Enquanto o Brasil se despede da folia, a China estará iniciando o maior evento de seu calendário político. Na descrição do centro de estudos Asia Society, "é o mais próximo de um Carnaval na política chinesa. Milhares de autoridades, burocratas, especialistas, jornalistas e celebridades se reúnem em Pequim para uma semana de pompa política". A largada é dada pelo premier, Li Qiang, que aponta a direção econômica do país. Como em anos anteriores, o país continua tentando reforçar sua imunidade às turbulências externas, reduzindo sua dependência de exportações.
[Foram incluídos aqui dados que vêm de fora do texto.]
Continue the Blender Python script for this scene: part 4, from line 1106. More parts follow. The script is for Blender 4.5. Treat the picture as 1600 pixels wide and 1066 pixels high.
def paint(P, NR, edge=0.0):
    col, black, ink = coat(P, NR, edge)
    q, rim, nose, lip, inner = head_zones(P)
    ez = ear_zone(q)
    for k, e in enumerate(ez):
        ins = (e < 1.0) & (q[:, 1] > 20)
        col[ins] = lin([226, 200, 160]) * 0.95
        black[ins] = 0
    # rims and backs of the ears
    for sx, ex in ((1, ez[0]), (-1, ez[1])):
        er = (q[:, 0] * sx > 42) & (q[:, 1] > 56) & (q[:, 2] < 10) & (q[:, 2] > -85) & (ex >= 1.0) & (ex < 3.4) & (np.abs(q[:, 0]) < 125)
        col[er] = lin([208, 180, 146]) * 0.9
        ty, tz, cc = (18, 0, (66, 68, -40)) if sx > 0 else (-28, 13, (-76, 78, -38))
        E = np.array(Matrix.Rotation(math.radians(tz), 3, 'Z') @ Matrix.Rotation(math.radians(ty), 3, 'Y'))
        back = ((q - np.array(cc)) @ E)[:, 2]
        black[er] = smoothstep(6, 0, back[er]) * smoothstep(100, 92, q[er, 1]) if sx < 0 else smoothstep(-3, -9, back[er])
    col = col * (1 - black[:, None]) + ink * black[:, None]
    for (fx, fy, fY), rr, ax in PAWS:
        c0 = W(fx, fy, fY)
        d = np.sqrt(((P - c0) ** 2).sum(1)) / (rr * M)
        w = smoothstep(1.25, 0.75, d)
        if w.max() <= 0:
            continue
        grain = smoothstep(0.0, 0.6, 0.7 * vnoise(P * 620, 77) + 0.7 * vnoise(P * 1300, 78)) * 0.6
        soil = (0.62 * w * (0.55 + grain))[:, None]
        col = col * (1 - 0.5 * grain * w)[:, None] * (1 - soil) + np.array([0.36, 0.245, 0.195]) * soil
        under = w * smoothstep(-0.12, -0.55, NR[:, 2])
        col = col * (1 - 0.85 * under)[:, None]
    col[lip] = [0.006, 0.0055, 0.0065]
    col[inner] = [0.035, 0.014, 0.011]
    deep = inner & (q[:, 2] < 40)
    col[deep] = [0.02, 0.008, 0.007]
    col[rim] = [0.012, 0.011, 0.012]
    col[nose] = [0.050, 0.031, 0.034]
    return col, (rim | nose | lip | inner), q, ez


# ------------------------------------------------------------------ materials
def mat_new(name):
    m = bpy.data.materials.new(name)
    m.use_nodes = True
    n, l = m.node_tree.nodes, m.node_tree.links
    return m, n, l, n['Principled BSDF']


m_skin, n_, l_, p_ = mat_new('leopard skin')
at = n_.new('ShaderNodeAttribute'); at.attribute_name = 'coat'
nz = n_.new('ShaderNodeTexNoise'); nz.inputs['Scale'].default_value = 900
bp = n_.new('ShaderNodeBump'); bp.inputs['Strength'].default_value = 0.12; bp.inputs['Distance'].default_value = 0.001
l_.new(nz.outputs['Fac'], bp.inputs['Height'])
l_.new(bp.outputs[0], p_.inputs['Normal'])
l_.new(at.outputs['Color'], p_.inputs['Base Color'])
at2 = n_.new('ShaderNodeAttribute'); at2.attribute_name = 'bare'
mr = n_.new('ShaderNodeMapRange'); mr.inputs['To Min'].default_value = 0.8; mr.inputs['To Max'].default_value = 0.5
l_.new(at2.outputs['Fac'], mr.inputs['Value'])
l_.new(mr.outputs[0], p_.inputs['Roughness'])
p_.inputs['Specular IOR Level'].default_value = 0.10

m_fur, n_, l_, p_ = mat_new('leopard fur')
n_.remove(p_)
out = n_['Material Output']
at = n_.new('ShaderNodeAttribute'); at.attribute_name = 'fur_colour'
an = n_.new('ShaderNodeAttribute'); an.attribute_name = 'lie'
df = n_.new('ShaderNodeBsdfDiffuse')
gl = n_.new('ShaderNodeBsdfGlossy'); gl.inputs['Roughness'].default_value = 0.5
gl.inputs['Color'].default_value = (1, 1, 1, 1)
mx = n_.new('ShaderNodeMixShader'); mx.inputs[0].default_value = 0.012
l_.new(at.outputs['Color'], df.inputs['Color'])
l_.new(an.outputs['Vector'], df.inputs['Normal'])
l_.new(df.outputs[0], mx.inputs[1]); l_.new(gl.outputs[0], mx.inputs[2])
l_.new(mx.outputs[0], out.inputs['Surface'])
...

Mas a transição não tem sido simples. Os tambores da guerra comercial que rufam em Washington levam os comerciantes de Yiwu a buscar alternativas. Mesmo com novas barreiras a um de seus principais mercados, os exportadores confiam na competitividade chinesa para continuar vendendo para os EUA. Ao mesmo tempo, aceleram uma tendência iniciada no primeiro governo de Donald Trump, a diversificação. O Brasil está forte no radar, diz Malamud.
O bom momento das relações bilaterais ajuda. Em mais de duas décadas de experiência fazendo negócios com o país, ele conta que nunca viu tanto interesse de empresas chinesas no Brasil. Ainda que tenha perdido fábricas para países com mão de obra mais barata, a China continua no topo da competitividade manufatureira. "Mr. China", como Malamud é conhecido, aponta alguns fatores que fazem a diferença.
Para começar, a produtividade do trabalhador chinês é muito maior do que em outros países, explica. Assim, mesmo com salários mais altos, continua compensando produzir no país. Depois, há menos burocracia. Sem falar na infraestrutura "fenomenal", pensada para aumentar a eficiência e diminuir custos. Mesmo com a mão forte do Partido Comunista, a liderança reconhece que o motor da economia é o espírito empreendedor.
" Não conheço país mais capitalista " resume "Mr. China".